- ふるさと納税、読者のほとんどが利用しているのではないかと思います。2022年度の寄付額は9654億円、利用者数は891万人と納税者の15%を占めるようになったそうだ。拡大している理由は言うまでもなく地方税の納付先を変えるだけで、少ない自己負担で特産品などの返礼品がもらえるからだ。
- ただし、ふるさと納税のリスクを冷静に原点に戻って考えることが必要というのが記事の主旨。
- 地方税は、ごみ収集から小中学校、上下水道、消防、保健所など生活に直結した公共サービスを提供する原資となっているが、ふるさと納税とは、これらの公共サービスに回す資金を削って居住地以外の自治体に渡すということ。
- マクロ経済学でいう「合成の誤謬(ごびゅう)」という論理がある。経済学部出身者にはお馴染みの論理だが、この論理がふるさと納税のリスクに当てはまると言うのが記事の主旨だ。
- つまり、ふるさと納税を行うのが自分だけなら地域の公共サービスは変わらず、そのうえ返礼品がもらえる。ただし、みんなが行うようになれば地域財政は逼迫して公共サービスを削らざるを得なくなり、日々の生活に支障が出てくるというもの。
- 市町村がごみ処理や消防の予算を減らして地方の特産品を買い、納税額に応じて住民に配るのと同じであり、仮に市町村がこんな予算案を出したら、多くの住民は猛反対するだろうと記事が述べているが、その通り。
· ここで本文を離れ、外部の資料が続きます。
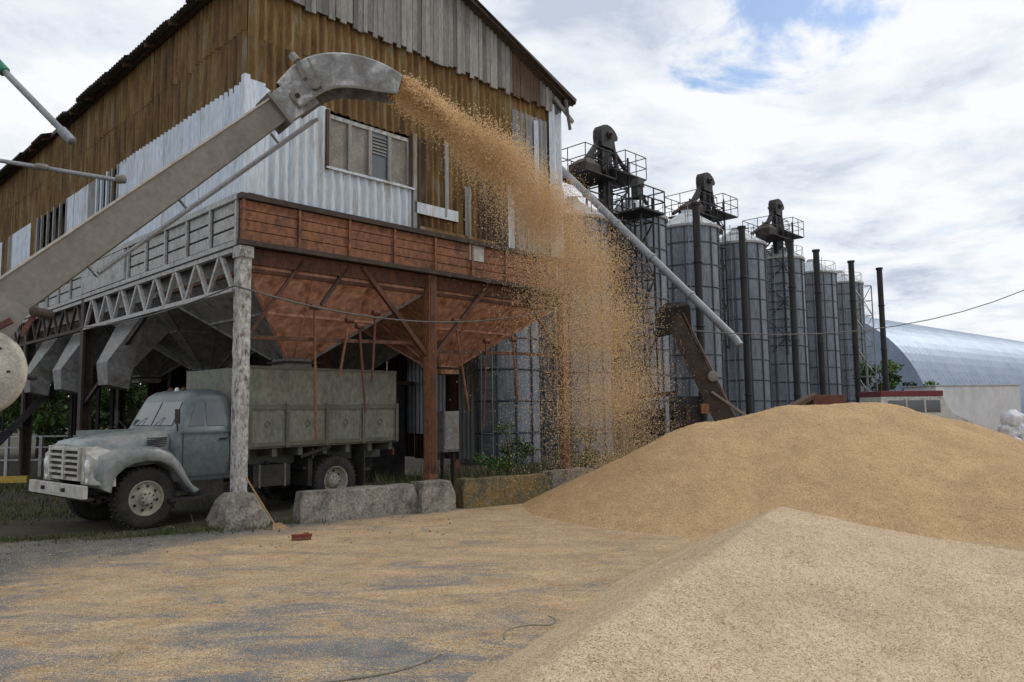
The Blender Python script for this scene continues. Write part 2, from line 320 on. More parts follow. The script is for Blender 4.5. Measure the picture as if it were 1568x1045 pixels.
# ------------------------------------------------------------------ grain piles
def seg(pts,x,y,slope,rnd,n=24):
    h=np.full_like(x,-9.)
    for (a,b) in zip(pts[:-1],pts[1:]):
        a=np.array(a);b=np.array(b); d=b[:2]-a[:2]; L2=(d**2).sum()
        t=np.clip(((x-a[0])*d[0]+(y-a[1])*d[1])/L2,0,1)
        px=a[0]+t*d[0];py=a[1]+t*d[1];H=a[2]+t*(b[2]-a[2])
        dd=np.sqrt((x-px)**2+(y-py)**2+rnd**2)-rnd
        h=np.maximum(h,H-slope(x-px,y-py)*dd)
    return h
def hgt(x,y):
    wob=.16*np.sin(x*1.3+y*.7)*np.sin(y*1.1-x*.4)+.05*np.sin(x*3.1+1)*np.cos(y*2.7)+.025*np.sin(x*7.3+y*4)*np.sin(y*6.1-x*3)
    m1=seg([(4.0,15.0,1.66),(5.6,15.2,1.98),(6.4,15.3,1.96),(7.6,15.5,1.93),(8.9,15.7,1.66),(10.2,16,1.12),(13,17,.6)],x,y,lambda a,b:.49,.5)+wob*.26
    m1b=seg([(8.2,12.6,.95),(10.2,12.2,.8)],x,y,lambda a,b:.42,.4)+wob*.3
    m2=seg([(2.95,8.45,.83),(2.05,7.0,.74),(.85,5.35,.58),(-.05,4.0,.45),(-.7,3.0,.33)],x,y,lambda a,b:np.where(b>np.abs(a)*.3,.50,np.where(a>0,.215+.04*np.sin(y*1.5),.47)),.04)+wob*.15
    m3=.03+.03*np.sin(x*.8)*np.sin(y*.9)+wob*.16-np.maximum(0,2.6-x)*.15-np.maximum(0,y-12)*.1
    k=32.
    mm=np.log(np.exp(np.clip(m1,-3,9)*k)+np.exp(np.clip(m1b,-3,9)*k)+np.exp(np.clip(m2,-3,9)*k)+np.exp(np.clip(m3,-3,9)*k))/k
    return mm-.03
xs=np.arange(-3.5,19,.06); ys=np.arange(1.2,24,.06)
X,Y=np.meshgrid(xs,ys); Z=hgt(X,Y)+.005*rng.normal(size=X.shape)
nx,ny=len(xs),len(ys); idx=np.arange(nx*ny).reshape(ny,nx)
for k in range(300):
    cx_=random.uniform(.5,12);cy_=random.uniform(3.2,14); r=random.uniform(.06,.18); dpt=random.uniform(.01,.04)
    i0=int((cx_-xs[0])/.06);j0=int((cy_-ys[0])/.06); w_=7
    sl_=(slice(max(0,j0-w_),j0+w_),slice(max(0,i0-w_),i0+w_))
    d2=(X[sl_]-cx_)**2+((Y[sl_]-cy_)*1.4)**2
    Z[sl_]-=dpt*(1-.9*d2/r**2)*np.exp(-d2/r**2)
F=np.stack([idx[:-1,:-1],idx[:-1,1:],idx[1:,1:],idx[1:,:-1]],-1).reshape(-1,4)
zf=Z.ravel(); keep=zf[F].max(1)>-.05; F=F[keep]
npmesh('grain_pile',np.stack([X.ravel(),Y.ravel(),np.maximum(zf,-.08)],1),F,grain,True)
n=90000
yy=2.8+rng.random(n)**1.4*9; xx=(rng.random(n)-.5)*1.5*yy
zl=np.maximum(hgt(xx,yy),0)+.003
v,f=tetras(np.stack([xx,yy,zl],1),rng.uniform(.0025,.005,n)); npmesh('scattered_grain',v,f,grainL)

# falling stream
n=190000
tau=rng.random(n)**.95
Lf=1-np.abs(rng.normal(0,.20,n))*np.where(rng.random(n)<.60,1,-.62)
Lf=np.clip(Lf,.34,1.26)
sp=rng.normal(0,1,n); sp2=rng.normal(0,1,n)
fr=(1-np.exp(-2.2*tau))/(1-np.exp(-2.2))
f2=fr*(Lf*fr+(1+(Lf-1)*.70)*(1-fr))
px=-1.75+4.45*f2; py=11.3+6.9*f2; a=-1.2
clump=np.sin(tau*37+sp*1.2)*.10+np.sin(tau*90+sp2*2)*.05
pz=6.95+a*tau-(6.5+a)*tau**2+ (sp2*.12+clump)*(.5+2.0*fr)
wd=.12+.45*fr
perp=np.array([.86,-.51])
px=px+perp[0]*sp*wd; py=py+perp[1]*sp*wd
ok=pz>np.maximum(hgt(px,py),0)
pos=np.stack([px,py,pz],1)[ok]
v,f=tetras(pos,rng.uniform(.0042,.009,len(pos))*(1.4-.45*fr[ok]),2.0)
npmesh('falling_grain_stream',v,f,grainS)

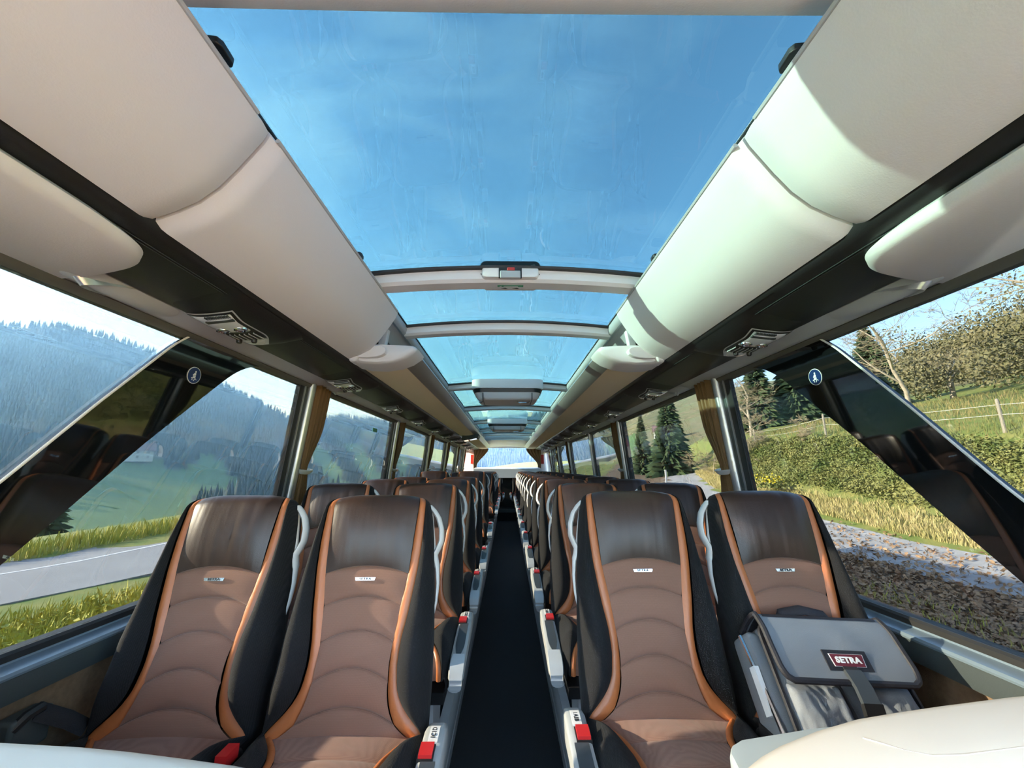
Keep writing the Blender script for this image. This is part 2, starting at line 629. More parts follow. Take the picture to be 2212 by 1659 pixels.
def relax(pts, n):
    """round off the corners of a point run, ends fixed"""
    for _ in range(n):
        pts = [pts[0]] + [tuple((a + 2 * b + c) / 4 for a, b, c in zip(pts[i - 1], pts[i], pts[i + 1])) for i in range(1, len(pts) - 1)] + [pts[-1]]
    return pts


for s, nm in ((-1, 'left'), (1, 'right')):
    root = empty('swoosh_pillar', (0, 0, 0))
    structure(root, 'broad slanting black panel across the front window, %s side' % nm, 'pillar')
    A = relax(interp_poly(SW_TOP, NSW), 2)
    B = relax(interp_poly(SW_BOT, NSW), 2)
    m = MB()
    for d, flip in ((-0.012, False), (0.006, True)):
        rows = []
        for p, q in zip(A, B):
            rows.append([(s * (side_x(z) + d), y, z) for y, z in [(p[0] + (q[0] - p[0]) * k / 6, p[1] + (q[1] - p[1]) * k / 6) for k in range(7)]])
        m.grid(rows)
    n = 7 * (NSW + 1)
    ring = [i for i in range(7)] + [7 * j + 6 for j in range(1, NSW + 1)] + [7 * NSW + 5 - i for i in range(6)] + [7 * j for j in range(NSW - 1, 0, -1)]
    m.f += [(ring[i], ring[(i + 1) % len(ring)], ring[(i + 1) % len(ring)] + n, ring[i] + n) for i in range(len(ring))]
    m.build('glossy_panel', M['pillar_black'], root, angle=30)
    # pale tube painting the light caught on the panel's front edge
    pts = [(s * (side_x(z) - 0.013), y - 0.002, z) for y, z in A]
    MB().tube(pts, 0.0035, 6).build('edge_bead', M['cream'], root)

# front: ceiling above the driver, windscreen, dashboard so that daylight comes from the front
m = MB()
rows = []
for x in [i / 14 * 2 - 1 for i in range(15)]:
    X = x * 1.14
    arch = 0.055 * (1 - x * x)
    yy = 0.588 - 0.05 * x * x
    rows.append([(X, Y0, 2.02 + arch), (X, yy - 0.05, 2.045 + arch), (X, yy - 0.012, 2.058 + arch), (X, yy, 2.075 + arch), (X, yy, 2.14 + arch), (X, Y0, 2.14 + arch)])
m.grid(rows, wrap=True, close_ends=True)
structure(m.build('ceiling', M['beige'], angle=50), 'beige front ceiling edge in front of the roof glass', 'ceiling')
structure(MB().prism([(-1.9, 0.55), (-1.95, 0.55), (-1.80, 2.1), (-1.75, 2.1)], 'x', -1.2, 1.2).build('window_windscreen', M['clear_glass'], smooth=False), 'clear windscreen behind the viewpoint', 'window')
structure(MB().box(-1.3, 1.3, Y0 - 0.1, Y0, -0.06, 0.55).build('wall_front', M['dark_panel'], smooth=False), 'dark front wall under the windscreen', 'wall')
# rear wall with its window opening
m = MB()
m.box(-1.26, 1.26, Y1, Y1 + 0.08, -0.06, 1.14)
m.box(-1.26, -0.93, Y1, Y1 + 0.08, 1.14, 1.86)
m.box(0.93, 1.26, Y1, Y1 + 0.08, 1.14, 1.86)
m.box(-1.26, 1.26, Y1, Y1 + 0.08, 1.86, 2.16)
structure(m.build('wall_rear', M['beige'], smooth=False), 'pale rear wall around the back window', 'wall')
structure(MB().box(-0.93, 0.93, Y1 + 0.03, Y1 + 0.036, 1.14, 1.86).build('window_rear', M['rear_glass'], smooth=False), 'rear window at the far end of the aisle', 'window')
structure(MB().box(-1.18, 1.18, 11.22, 11.26, -0.06, 1.02).build('wall_rear_lower', M['black'], smooth=False), 'dark partition behind the back row below the parcel shelf', 'wall')  # black sheet put in to make the gap between the back seats dark
m = MB()
m.prism([(10.95, 1.02), (10.97, 1.25), (11.0, 1.265), (11.75, 1.30), (11.75, 1.02)], 'x', -0.92, 0.92)
structure(m.build('trim_parcel_shelf', M['white'], smooth=True, angle=30), 'white parcel shelf under the rear window', 'shelf')

# ------------------------------------------------------------------ glass roof
structure_beams = [(1.585, 0.095), (2.23, 0.085), (3.92, 0.09), (5.43, 0.09), (7.10, 0.09), (8.60, 0.09), (9.75, 0.09)]
ys = [0.50] + [b[0] for b in structure_beams]
for k in range(len(ys)):
    a = ys[k]
    b = ys[k + 1] + 0.02 if k + 1 < len(ys) else 10.75
    rows = []
    for i in range(13):
        x = (i / 6 - 1) * 0.62
        z = 2.112 + 0.035 * (1 - (x / 0.62) ** 2)
        rows.append([(x, a + .01, z), (x, b, z), (x, b, z + .006), (x, a + .01, z + .006)])
    structure(MB().grid(rows, wrap=True, close_ends=True).build('window_roof_%d' % (k + 1), M['roof_glass'], smooth=False),
              'blue tinted roof glass panel, number %d from the front' % (k + 1), 'window')
for k, (y, d) in enumerate(structure_beams):
    rows = []
    for i in range(15):
        x = (i / 7 - 1) * 0.618
        arch = 0.028 * (1 - (x / 0.60) ** 2)
        zb, zt = 2.052 + arch, 2.112 + arch
        rows.append([(x, y, zt), (x, y + 0.006, zb + 0.012), (x, y + 0.02, zb), (x, y + d - 0.01, zb), (x, y + d, zb + 0.02), (x, y + d, zt)])
    root = empty('roof_beam')
    structure(root, '%s beige crossbar under the glass roof from the front' % ('first', 'second', 'third', 'fourth', 'fifth', 'sixth', 'seventh')[k], 'beam')
    MB().grid(rows, wrap=True, close_ends=True).build('beam', M['cream'] if k < 2 else M['beige'], root, angle=35)
    rows = []
    for i in range(15):
        x = (i / 7 - 1) * 0.618
        zz = 2.108 + 0.033 * (1 - (x / 0.60) ** 2)
        rows.append([(x, y - 0.022, zz), (x, y + 0.004, zz), (x, y + 0.004, zz - 0.010), (x, y - 0.020, zz - 0.010)])
    MB().grid(rows, wrap=True, close_ends=True).build('seal', M['rubber'], root, angle=35)
for s, nm in ((-1, 'left'), (1, 'right')):
    prof = [(0.66, 2.08), (0.620, 2.055), (0.606, 2.062), (0.600, 2.085), (0.602, 2.106), (0.62, 2.106), (0.66, 2.10)]
    structure(MB().prism([(s * x, z) for x, z in prof], 'y', 0.35, 11.0).build('trim_roof_rail_' + nm, M['grey_panel'], angle=50), 'grey rail along the edge of the glass roof, %s side' % nm, 'trim')
    structure(MB().prism([(s * x, z) for x, z in [(0.610, 2.106), (0.596, 2.107), (0.596, 2.112), (0.625, 2.112), (0.625, 2.106)]], 'y', 0.5, 10.7).build('trim_glass_seal_' + nm, M['rubber'], smooth=False), 'thin black seal beside the roof glass, %s side' % nm, 'trim')
# solid roof over the last rows
m = MB()
rows = []
for i in range(13):
    x = (i / 6 - 1) * 0.66
    arch = 0.035 * (1 - (x / 0.66) ** 2)
    rows.append([(x, 10.70, 2.06 + arch), (x, 10.75, 1.99 + arch), (x, Y1, 1.86 + arch), (x, Y1, 2.16 + arch), (x, 10.70, 2.16 + arch)])
m.grid(rows, wrap=True, close_ends=True)
structure(m.build('ceiling_rear', M['beige'], angle=40), 'beige ceiling over the rear rows', 'ceiling')

# ------------------------------------------------------------------ black service strip above the windows
for s, nm in ((-1, 'left'), (1, 'right')):
    prof = [(1.032, 1.768), (1.026, 1.765), (0.96, 1.769), (0.86, 1.785), (0.815, 1.797), (0.797, 1.808), (0.797, 1.85), (1.025, 1.85)]
    o = MB().prism([(s * x, z) for x, z in prof], 'y', -0.6, 11.2).build('service_channel', M['black'], angle=60)
    tag(o, 'long black service strip above the windows, %s side' % nm, 'service strip')
    # two fine raised lines on its skin, in lengths between the lamp units
    for xx, zz in ((0.838, 1.7885), (0.846, 1.7870)):
        MB().tube([(s * xx, -0.3, zz), (s * xx, 11.0, zz)], 0.0011, 4).build('seam_line', M['dark_panel'], o)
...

- そもそもこの制度は、地方税収が大都市圏に集中し地方の税収が減少、それに伴い地方の過疎化や産業の衰退が進行することを食い止めるために創設されたと理解している。
- 本質は、税収の移動ではなく、人が地方に移住することであり、それを実現するためには「地方に住む魅力」をどう高めて行くかであろう。
- それを政策でサポートするならば、ふるさと納税ではなく、例えば地方在住者の所得税(地方税ではなく)を引き下げ、大都市圏の在住者の所得税を引き上げることなどが考えられるがどうか?これによる副次的な効果として、大都市圏の異常な地価や家賃の高騰が緩和されるのではないだろうか?